Right now, a high-dollar signal-caller can absorb as much as 25% of the team’s salary cap. The theory would be for NFL clubs to have a salary cap for their entire roster, and a separate salary cap just for their franchise quarterback.
Does it seem ludicrous that a single playing position in a team sport should require its own salary cap? Then again, why reward clubs for overpaying their quarterbacks?
One thing for certain, NFL owners are all about managing costs. And player salaries are at the top of every financial ledger.
Currently, a quarterback cap is not part of the CBA. This is where this must begin to be implemented just like the rookie wage scale. It would have to become an amendment to the existing agreement if the owners wanted to push it to become part of their financial structure. If not, all parties would have to wait until the new CBA is ratified in the year 2030.
Another stumbling block could become the argument that if quarterbacks are under separate control, what would stop the league from eventually making this happen with other positions?

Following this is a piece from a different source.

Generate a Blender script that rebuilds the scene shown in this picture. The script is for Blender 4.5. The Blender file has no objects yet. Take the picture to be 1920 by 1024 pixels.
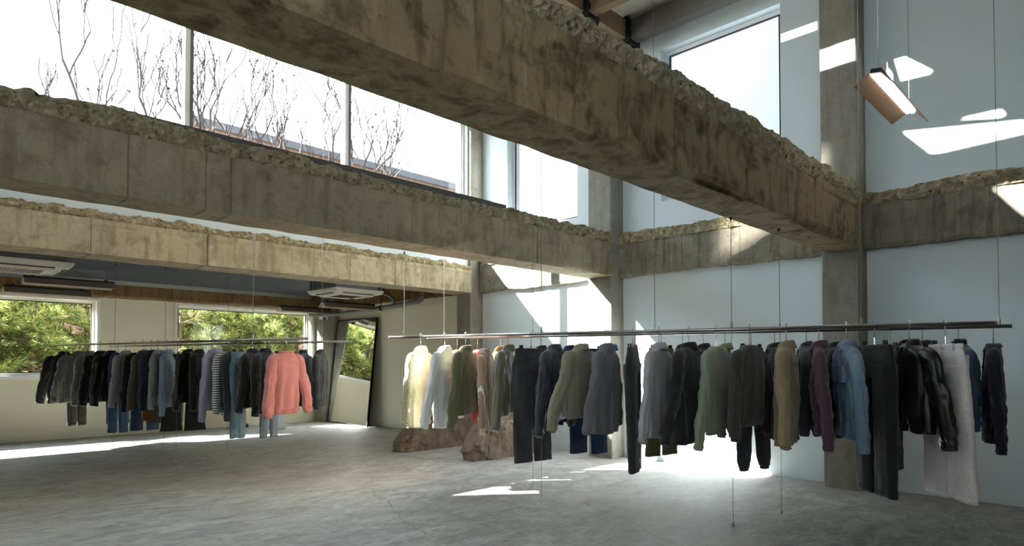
import bpy, math, random
from mathutils import Vector, Matrix, noise

# ------------------------------------------------------------------ camera, sky, sun, exposure
scene = bpy.context.scene
COL = scene.collection
FPX, EYE, PITCH, AZ = 1185.0, 1.4, math.radians(1.3), math.radians(45.4)
cam_data = bpy.data.cameras.new('camera')
cam_data.sensor_fit = 'HORIZONTAL'
cam_data.sensor_width = 36.0
cam_data.lens = 36.0 * FPX / 1920.0
cam_data.shift_y = (651.1 - 512.0) / 1920.0
cam_data.clip_start = 0.05
cam_data.clip_end = 400
cam = bpy.data.objects.new('camera', cam_data)
COL.objects.link(cam)
cam.location = (0, 0, EYE)
cam.rotation_euler = (math.pi / 2 + PITCH, 0, -AZ)
scene.camera = cam
scene.view_settings.view_transform = 'Standard'
scene.view_settings.look = 'None'
scene.view_settings.gamma = 1.0
scene.view_settings.use_curve_mapping = False
scene.view_settings.exposure = 1.0
scene.cycles.use_denoising = True
scene.cycles.max_bounces = 12
scene.cycles.diffuse_bounces = 7
scene.cycles.transparent_max_bounces = 24
scene.cycles.sample_clamp_indirect = 6.0
scene.cycles.use_fast_gi = False

SKY_STRENGTH = 3.5
SUN_STRENGTH = 30.0
world = bpy.data.worlds.new('sky')
scene.world = world
world.use_nodes = True
wt = world.node_tree
wt.nodes.clear()
wo = wt.nodes.new('ShaderNodeOutputWorld')
wb = wt.nodes.new('ShaderNodeBackground')
wc = wt.nodes.new('ShaderNodeTexCoord')
wn = wt.nodes.new('ShaderNodeTexNoise')
wn.inputs['Scale'].default_value = 2.6
wn.inputs['Detail'].default_value = 5
wr = wt.nodes.new('ShaderNodeValToRGB')
wr.color_ramp.elements[0].position = 0.38
wr.color_ramp.elements[0].color = (0.60, 0.79, 1.0, 1)
wr.color_ramp.elements[1].position = 0.62
wr.color_ramp.elements[1].color = (0.88, 0.95, 1.0, 1)
wt.links.new(wc.outputs['Generated'], wn.inputs['Vector'])
wt.links.new(wn.outputs['Fac'], wr.inputs['Fac'])
# the sky is brightest around the sun and dims on the side away from it
wd = wt.nodes.new('ShaderNodeVectorMath')
wd.operation = 'DOT_PRODUCT'
wd.inputs[1].default_value = (-0.79, 0.61, 0.0)
wt.links.new(wc.outputs['Generated'], wd.inputs[0])
wm = wt.nodes.new('ShaderNodeMapRange')
wm.interpolation_type = 'SMOOTHSTEP'
wm.inputs['From Min'].default_value = -0.62
wm.inputs['From Max'].default_value = 0.22
wm.inputs['To Min'].default_value = 0.11 * SKY_STRENGTH
wm.inputs['To Max'].default_value = 1.05 * SKY_STRENGTH
wt.links.new(wd.outputs['Value'], wm.inputs['Value'])
wt.links.new(wm.outputs['Result'], wb.inputs['Strength'])
wt.links.new(wr.outputs['Color'], wb.inputs['Color'])
wb.inputs['Strength'].default_value = SKY_STRENGTH
wt.links.new(wb.outputs['Background'], wo.inputs['Surface'])

sun_data = bpy.data.lights.new('sun', 'SUN')
sun_data.energy = SUN_STRENGTH
sun_data.angle = math.radians(0.55)
sun_data.color = (1.0, 0.975, 0.94)
sun = bpy.data.objects.new('sun', sun_data)
COL.objects.link(sun)
sun.location = (-20, 20, 20)
SUN_DIR = Vector((1.0, -0.771, -0.794)).normalized()
sun.rotation_euler = SUN_DIR.to_track_quat('-Z', 'Y').to_euler()

# added spot standing in for reflected sun, aimed through slots in the unseen front wall
glint_data = bpy.data.lights.new('reflected_sun_spot', 'SPOT')
glint_data.energy = 55000
glint_data.spot_size = math.radians(11.5)
glint_data.spot_blend = .3
glint_data.shadow_soft_size = .22
glint_data.color = (1.0, .97, .92)
glint = bpy.data.objects.new('reflected_sun_spot', glint_data)
COL.objects.link(glint)
glint.location = (2.77 - 8.85, -1.7 - 8.45, 5.0 + 4.55)
glint.rotation_euler = Vector((1.77, 1.69, -.91)).to_track_quat('-Z', 'Y').to_euler()

# ------------------------------------------------------------------ helpers
class MB:
    """collects vertices and faces and links them as one mesh object"""
    def __init__(s):
        s.v, s.f, s.m = [], [], []
        s.cur = 0
    def add(s, vs, fs):
        o = len(s.v)
        s.v += [tuple(p) for p in vs]
        s.f += [tuple(i + o for i in f) for f in fs]
        s.m += [s.cur] * len(fs)
        return s
    def box(s, x0, y0, z0, x1, y1, z1, M=None, bevel=0.0):
        vs = [Vector((x, y, z)) for z in (z0, z1) for y in (y0, y1) for x in (x0, x1)]
        if M: vs = [M @ v for v in vs]
        return s.add(vs, [(0, 2, 3, 1), (4, 5, 7, 6), (0, 1, 5, 4), (2, 6, 7, 3), (0, 4, 6, 2), (1, 3, 7, 5)])
    def loft(s, rings, closed=True, caps=True):
        n = len(rings[0])
        vs = [p for r in rings for p in r]
        fs = []
        for i in range(len(rings) - 1):
            for j in range(n if closed else n - 1):
                k = (j + 1) % n
                fs.append((i * n + j, i * n + k, (i + 1) * n + k, (i + 1) * n + j))
        if caps and closed:
            fs.append(tuple(range(n - 1, -1, -1)))
            fs.append(tuple((len(rings) - 1) * n + j for j in range(n)))
        return s.add(vs, fs)
    def tube(s, pts, r, n=8, caps=True):
        pts = [Vector(p) for p in pts]
        rr = r if isinstance(r, (list, tuple)) else [r] * len(pts)
        rings = []
        ref = None
        for i, p in enumerate(pts):
            t = (pts[min(i + 1, len(pts) - 1)] - pts[max(i - 1, 0)])
            if t.length < 1e-9: t = Vector((0, 0, 1))
            t.normalize()
            if ref is None:
                ref = Vector((0, 0, 1)) if abs(t.z) < .9 else Vector((1, 0, 0))
            a = t.cross(ref)
            if a.length < 1e-6: a = t.cross(Vector((0, 1, 0)))
            a.normalize()
            b = a.cross(t).normalized()
            ref = b
            rings.append([p + a * rr[i] * math.cos(2 * math.pi * k / n) + b * rr[i] * math.sin(2 * math.pi * k / n) for k in range(n)])
        return s.loft(rings, True, caps)
    def build(s, name, mat, parent=None, smooth=False, angle=None):
        me = bpy.data.meshes.new(name)
        me.from_pydata(s.v, [], s.f)
        for m in (mat if isinstance(mat, (list, tuple)) else [mat]): me.materials.append(m)
        if any(s.m): me.polygons.foreach_set('material_index', s.m)
        if smooth: me.polygons.foreach_set('use_smooth', [True] * len(me.polygons))
        me.update()
        o = bpy.data.objects.new(name, me)
        COL.objects.link(o)
        if parent: o.parent = parent
        return o

def fix_normals(o):
    import bmesh
    bm = bmesh.new(); bm.from_mesh(o.data)
    bmesh.ops.recalc_face_normals(bm, faces=bm.faces)
    bm.to_mesh(o.data); bm.free()
    return o

def bevel(o, w=0.004, seg=2):
    md = o.modifiers.new('soft_edges', 'BEVEL'); md.width = w; md.segments = seg; md.limit_method = 'ANGLE'
    return o

def thing(name, label, cat, loc=(0, 0, 0), rotz=0, group=None):
    o = bpy.data.objects.new(name, None)
    COL.objects.link(o)
    o.location = loc
    o.rotation_euler = (0, 0, rotz)
    return tag(o, label, cat, group)

def tag(o, label, cat, group=None):
    o['label'] = label
    o['category'] = cat
    if group: o['group'] = group
    return o

def struct(o, label=None):
    o['kind'] = 'structure'
    if label: o['label'] = label
    return o

def N(x, y=0, z=0):
    return noise.noise(Vector((x, y, z)))

def fbm(x, y, z, o=4):
    return noise.fractal(Vector((x, y, z)), 1.0, 2.0, o, noise_basis='PERLIN_ORIGINAL')

# ------------------------------------------------------------------ materials
class NT:
    def __init__(s, name):
        s.mat = bpy.data.materials.new(name)
        s.mat.use_nodes = True
        s.t = s.mat.node_tree
        s.t.nodes.clear()
        s.out = s.t.nodes.new('ShaderNodeOutputMaterial')
        s.b = s.t.nodes.new('ShaderNodeBsdfPrincipled')
        s.t.links.new(s.b.outputs['BSDF'], s.out.inputs['Surface'])
        s.co = s.t.nodes.new('ShaderNodeTexCoord').outputs['Object']
    def link(s, a, b): s.t.links.new(a, b)
    def n(s, k): return s.t.nodes.new(k)
    def mapping(s, scale, src=None, rot=(0, 0, 0), loc=(0, 0, 0)):
        m = s.n('ShaderNodeMapping')
        m.inputs['Scale'].default_value = scale
        m.inputs['Rotation'].default_value = rot
        m.inputs['Location'].default_value = loc
        s.link(src or s.co, m.inputs['Vector'])
        return m.outputs['Vector']
    def noise(s, scale, detail=4, rough=.5, vec=None, dist=0):
        q = s.n('ShaderNodeTexNoise')
        q.inputs['Scale'].default_value = scale
        q.inputs['Detail'].default_value = detail
        q.inputs['Roughness'].default_value = rough
        q.inputs['Distortion'].default_value = dist
        s.link(vec or s.co, q.inputs['Vector'])
        return q.outputs['Fac']
    def voronoi(s, scale, vec=None, feature='F1'):
        q = s.n('ShaderNodeTexVoronoi')
        q.feature = feature
        q.inputs['Scale'].default_value = scale
        s.link(vec or s.co, q.inputs['Vector'])
        return q.outputs['Distance']
    def ramp(s, fac, stops, interp='LINEAR'):
        q = s.n('ShaderNodeValToRGB')
        q.color_ramp.interpolation = interp
        e = q.color_ramp.elements
        while len(e) < len(stops): e.new(0.5)
        for i, (p, c) in enumerate(stops):
            e[i].position = p
            e[i].color = (c[0], c[1], c[2], 1) if isinstance(c, (tuple, list)) else (c, c, c, 1)
        s.link(fac, q.inputs['Fac'])
        return q.outputs['Color']
    def mix(s, fac, a, b, mode='MIX'):
        q = s.n('ShaderNodeMix')
        q.data_type = 'RGBA'
        q.blend_type = mode
        for inp, val in ((q.inputs[0], fac), (q.inputs[6], a), (q.inputs[7], b)):
            if isinstance(val, (int, float)): inp.default_value = val
            elif isinstance(val, (tuple, list)): inp.default_value = (val[0], val[1], val[2], 1)
            else: s.link(val, inp)
        return q.outputs[2]
    def math(s, op, a, b=0.0, c=0.0):
        q = s.n('ShaderNodeMath')
        q.operation = op
        for i, val in enumerate((a, b, c)):
            if isinstance(val, (int, float)): q.inputs[i].default_value = val
            else: s.link(val, q.inputs[i])
        return q.outputs[0]
    def sep(s, vec=None):
        q = s.n('ShaderNodeSeparateXYZ')
        s.link(vec or s.co, q.inputs[0])
        return q.outputs
    def color(s, c):
        if isinstance(c, (tuple, list)): s.b.inputs['Base Color'].default_value = (c[0], c[1], c[2], 1)
        else: s.link(c, s.b.inputs['Base Color'])
    def rough(s, r):
        if isinstance(r, (int, float)): s.b.inputs['Roughness'].default_value = r
        else: s.link(r, s.b.inputs['Roughness'])
    def bump(s, h, strength=.5, dist=.02):
        q = s.n('ShaderNodeBump')
        q.inputs['Strength'].default_value = strength
        q.inputs['Distance'].default_value = dist
        s.link(h, q.inputs['Height'])
        s.link(q.outputs['Normal'], s.b.inputs['Normal'])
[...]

Pass-rushing edge rushers and blindside offensive tackles come to mind.
An amendment to the CBA would certainly have to be passed, and of course with the NFLPA’s blessing. What incentive would they have to allow this to proceed? It is suppressing part of their membership without any value to anybody except the NFL owners themselves.
The NFLPA has worked tirelessly for decades to keep player salaries up, not locked.

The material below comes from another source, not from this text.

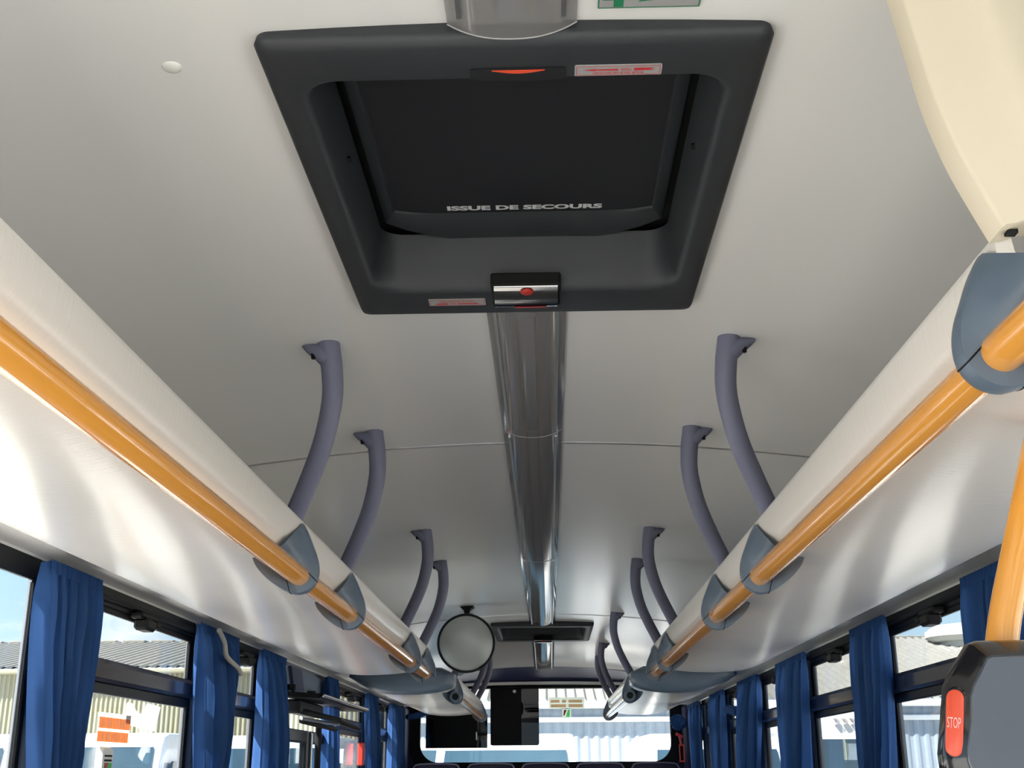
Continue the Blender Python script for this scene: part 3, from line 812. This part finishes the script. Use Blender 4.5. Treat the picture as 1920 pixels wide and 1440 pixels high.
MB().tube(catmull([(1.10, 7.39, .34), (1.12, 7.26, .33), (1.13, 7.1, .31)], 8), [.006, .02, .026, .024, .030, .026, .030, .024, .02], 10).build('side_knot', M['curtain'], c4)
def bundle(c, r, label, seed):
    rnd = random.Random(seed); rings = []
    n, m = 40, 18
    for i in range(m + 1):
        ph = -math.pi / 2 + math.pi * i / m
        ring = []
        for j in range(n):
            th = 2 * math.pi * j / n
            k = 1 + .24 * math.sin(3 * th + 2.6 * ph + seed) + .17 * math.sin(7 * th - 4 * ph)
            ring.append((c[0] + r[0] * k * max(math.cos(ph), .02) * math.cos(th), c[1] + r[1] * k * max(math.cos(ph), .02) * math.sin(th), c[2] + r[2] * math.sin(ph)))
        rings.append(ring)
    return tag(MB().loft(rings, True, True, True).build('curtain_bundle', M['curtain'], smooth=60), label, 'curtain')
bundle((1.085, 9.98, .36), (.055, .045, .065), 'bunched blue curtain end above the red hammer in the rear corner', 3)
cr_ = MB().tube(catmull([(-1.13, 9.95, .415), (-1.06, 10.0, .425), (-.98, 10.05, .455), (-.92, 10.08, .475)], 14), [.018, .022, .024, .024, .026, .026, .026, .026, .026, .025, .024, .024, .022, .02, .016], 10)
tag(cr_.build('rolled_curtain', M['curtain']), 'short blue roll of cloth below the far left rack end', 'curtain')

# ------------------------------------------------------------------ things on the left window
Xs = -1.2055
st = thing('window_sticker', (Xs, 3.43, .08), 'clear sticker with two orange print rows on left window', 'sticker')
def wplate(y0, y1, h0, h1, name, m, par, dx=0.0, th=.0012):
    return MB().box(Xs + dx, Xs + dx + th, y0, y1, h0, h1).build(name, m, par)
wplate(3.315, 3.575, .072, .158, 'sticker_sheet', M['stickerclear'], st)
r1 = wplate(3.322, 3.570, .116, .146, 'print_row', M['orangeprint'], st, .0014)
r2_ = wplate(3.318, 3.562, .080, .108, 'print_row', M['orangeprint'], st, .0014)
for row, hh in ((r1, (.120, .142)), (r2_, (.084, .104))):
    g = MB(); y = 3.34
    while y < 3.55:
        w = random.choice((.004, .006, .008)); g.box(Xs + .0027, Xs + .0030, y, y + w, hh[0], hh[1]); y += w + random.choice((.008, .012, .02))
    g.build('print_marks', M['stickerclear'], row, smooth=0)['kind'] = 'stuff'
pp = MB().prism([(3.53, .135), (3.80, .120), (3.84, .195), (3.715, .205), (3.70, .175), (3.66, .165), (3.61, .175), (3.59, .192), (3.54, .195)], 'x', Xs, Xs + .0015)
tag(pp.build('torn_paper', M['paper']), 'torn white paper scrap stuck on the left window', 'paper')
hm = thing('hammer_holder', (-1.20, 3.38, -.06), 'pale holder with red and green label on the left window', 'hammer holder')
MB().loft([[(-1.206, y, h) for y, h in rrect(3.325, 3.415, -.08, .068, .015, 4)], [(-1.188, y, h) for y, h in rrect(3.330, 3.410, -.075, .063, .015, 4)]], True, True, True).build('holder_body', M['whitep'], hm)
MB().box(-1.188, -1.186, 3.345, 3.398, .040, .045).box(-1.188, -1.186, 3.345, 3.398, .028, .033).build('slot', M['black'], hm)
MB().prism([(3.342, -.06), (3.400, -.06), (3.402, .024), (3.375, .024)], 'x', -1.1878, -1.1868).build('green_label', M['greenlt'], hm)
MB().prism([(3.340, -.03), (3.352, -.03), (3.374, .024), (3.350, .024)], 'x', -1.1877, -1.1864).build('red_label', M['red'], hm)

# red holder on the far left pillar, red hammer in the right rear corner
hr = thing('red_holder', (-1.15, 7.92, .03), 'red box on the left pillar beside a blue curtain', 'holder')
MB().box(-1.19, -1.15, 7.80, 7.86, .03, .17, .008).build('holder_case', M['red'], hr)
MB().box(-1.152, -1.147, 7.815, 7.845, .06, .14, .002).build('holder_window', M['redprint'], hr)
rhm = thing('emergency_hammer', (1.09, 9.98, .06), 'red emergency hammer hanging in the right rear corner', 'hammer')
for x in (1.082, 1.116): MB().box(x, x + .010, 9.96, 9.975, .06, .185, .003).build('handle_side', M['red'], rhm)
MB().box(1.082, 1.126, 9.96, 9.975, .175, .19, .003).build('handle_end', M['red'], rhm)
MB().box(1.082, 1.126, 9.96, 9.975, .05, .065, .003).build('handle_end', M['red'], rhm)
MB().tube([(1.10, 9.968, .185), (1.092, 9.968, .25)], .010, 10).build('neck', M['red'], rhm)
MB().tube([(1.062, 9.968, .272), (1.115, 9.968, .245)], .013, 12).build('head', M['redprint'], rhm)

# ------------------------------------------------------------------ folding door
dr = thing('door_1', (-1.15, 6.1, -1.35), kind='structure')
MB().box(-1.215, -1.19, 5.50, 6.70, .33, .47, .004).build('header_board', M['pillar'], dr)
MB().prism([(5.62, .47), (5.86, .47), (5.98, .335), (5.74, .335)], 'x', -1.188, -1.172).build('header_gusset', M['navytrim'], dr)
MB().prism([(-1.19, .325), (-1.02, .318), (-1.00, .330), (-1.00, .338), (-1.19, .350)], 'y', 5.55, 6.95).build('operator_cover', M['black'], dr, smooth=20)
MB().box(-1.012, -.998, 5.55, 6.95, .324, .338, .004).build('cover_edge', M['alu'], dr)
for y in (5.62, 6.12, 6.60):
    MB().tube([(-1.17, y, .36), (-1.17, y, .385)], .022, 12).build('bolt', M['black'], dr)
MB().box(-1.19, -1.12, 5.60, 6.20, .255, .318, .01).build('operator_motor', M['black'], dr)
for (p, q, r) in (((-1.14, 5.65, .27), (-1.02, 6.10, .24), .014), ((-1.02, 6.10, .24), (-1.12, 6.55, .235), .013), ((-1.12, 6.50, .26), (-1.05, 6.90, .225), .014), ((-1.14, 5.75, .225), (-1.08, 6.35, .205), .012)):
    MB().tube([p, q], r, 10).build('operator_arm', M['black'], dr)
MB().tube([(-1.13, 5.70, .235), (-1.03, 6.15, .222)], .008, 8).build('operator_rod', M['alu'], dr)
MB().tube([(-1.04, 6.12, .232), (-1.10, 6.45, .228)], .008, 8).build('operator_rod', M['alu'], dr)
for (a, b) in ((5.55, 6.08), (6.12, 6.66)):
    leaf = MB(); x0, x1 = -1.20, -1.165
    leaf.box(x0, x1, a, a + .06, -1.3, .19, .008).box(x0, x1, b - .06, b, -1.3, .19, .008).box(x0, x1, a + .06, b - .06, .13, .19, .008).box(x0, x1, a + .06, b - .06, -1.3, -.9, .008)
    lf = leaf.build('door_leaf', M['frame'], dr)
    MB().box(-1.186, -1.182, a + .06, b - .06, -.9, .13).build('door_glass', M['doorglass'], lf)
    MB().box(-1.168, -1.158, a + .012, a + .03, -1.2, .18, .003).build('edge_seal', M['alu'], lf)
MB().tube([(-1.12, 6.09, -1.3), (-1.12, 6.09, .24)], .016, 12).build('hinge_post', M['black'], dr)

# ------------------------------------------------------------------ rear blinds and stickers
b1 = thing('rear_blind', (-.25, 10.13, .19), 'tall black blind hanging at the middle of the rear window', 'blind')
MB().loft([[(x, 10.150, z) for x, z in rrect(-.454, -.049, .190, .66, .02, 4)], [(x, 10.156, z) for x, z in rrect(-.454, -.049, .190, .66, .02, 4)]], True, True, True).build('blind_sheet', M['blind'], b1)
MB().box(-.452, -.195, 10.144, 10.149, .194, .65, .001).build('blind_fold', M['gap'], b1)
MB().dome((-.252, 10.140, .624), .014, .008, .014, 14, 8).build('blind_knob', M['whitep'], b1)
MB().box(-.46, -.04, 10.12, 10.14, .645, .665, .004).build('blind_rail', M['black'], b1)
b2 = thing('rear_blind', (-.73, 10.12, .17), 'wide low black blind in the left part of the rear window', 'blind')
MB().box(-.992, -.478, 10.145, 10.155, .172, .44, .003).build('blind_sheet', M['blind'], b2)
MB().box(-.930, -.565, 10.135, 10.144, .174, .44, .002).build('blind_fold', M['gap'], b2)
MB().box(-.575, -.562, 10.130, 10.137, .235, .300, .003).build('blind_pull', M['alu'], b2)
MB().box(-.545, -.538, 10.132, 10.145, .172, .44, .001).build('blind_seam', M['black'], b2)
rs = thing('rear_sticker', (.185, 10.19, .486), 'faded orange sticker strip on the rear window', 'sticker')
YS = YR + .018
MB().box(.035, .335, YS - .001, YS, .484, .578).build('sticker_sheet', M['stickerclear'], rs)
for (a, c, z0, z1) in ((.05, .125, .535, .558), (.145, .18, .535, .558), (.20, .315, .535, .558), (.05, .18, .497, .522), (.20, .32, .497, .522)):
    MB().box(a, c, YS - .0022, YS - .0012, z0, z1).build('print_row', M['faded'], rs)
rs2 = thing('square_sticker', (.183, 10.19, .41), 'small square sticker, red and green, under the orange rear sticker', 'sticker')
MB().prism(rrect(.147, .219, .408, .488, .008, 3), 'y', YS - .001, YS).build('sticker_sheet', M['stickerclear'], rs2)
MB().add([(.155, YS - .0015, .43), (.165, YS - .0015, .43), (.185, YS - .0015, .475), (.160, YS - .0015, .475)], [(0, 1, 2, 3)]).build('red_print', M['red'], rs2, smooth=0)
MB().add([(.175, YS - .0015, .42), (.210, YS - .0015, .42), (.210, YS - .0015, .478), (.195, YS - .0015, .478)], [(0, 1, 2, 3)]).build('green_print', M['greenlt'], rs2, smooth=0)

# ------------------------------------------------------------------ rear seats
def seat(x, label, y0=9.45, top=.048, group='rear row seats'):
    t = thing('passenger_seat', (x, y0, -1.35), label, 'seat', group)
    d = y0 - 9.45; k = (top + .72) / .768
    Z = lambda z: -.72 + (z + .72) * k
    rings = []
    for (z, y, hw, hd) in ((-.72, 9.32, .195, .06), (-.40, 9.38, .198, .065), (-.10, 9.46, .195, .06), (-.02, 9.48, .186, .055), (.02, 9.49, .172, .05), (.042, 9.495, .150, .040), (.048, 9.497, .10, .02)):
        rings.append([(x + p, y + d + q, Z(z)) for p, q in rrect(-hw, hw, -hd, hd, hd * .8, 4)])
    b = MB().loft(rings, True, True, True).build('backrest', M['seat'], t, smooth=60)
    P = [(-.195, 9.40, -.10), (-.186, 9.425, -.02), (-.172, 9.437, .022), (-.14, 9.45, .042), (0, 9.455, .047), (.14, 9.45, .042), (.172, 9.437, .022), (.186, 9.425, -.02), (.195, 9.40, -.10)]
    MB().tube(catmull([(x + a, y + d, Z(z)) for a, y, z in P], 24), .006, 8).build('piping', M['seatpipe'], b)
    MB().loft([[(x + p, 9.08 + d + q, z) for p, q in rrect(-hw, hw, -.23, .23, .05, 4)] for z, hw in ((-.92, .185), (-.90, .197), (-.80, .197), (-.70, .190), (-.69, .17))], True, True, True).build('cushion', M['seat'], t, smooth=60)
    MB().box(x - .18, x + .18, 8.95 + d, 9.40 + d, -1.35, -.92).build('plinth', M['wall'], t)
    return t
for x, l in ((-.835, 'leftmost dark headrest seat of the rear row'), (-.415, 'second dark seat from the left in the rear row'), (0.002, 'middle dark seat of the rear row'),
             (.42, 'second dark seat from the right in the rear row'), (.84, 'rightmost dark headrest seat of the rear row')): seat(x, l)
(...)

Without an amendment, the NFL could not move forward. They can’t do this in-house among themselves because that would be viewed as collusion, which is a huge no-no. Would the owners wait another six years and attempt to throw this matter onto the pile when the 2031 CBA becomes their new agreement? Or do the owners want this now?
A quarterback cap sounds like a great idea on the surface. But getting it to the reality stage is a different matter.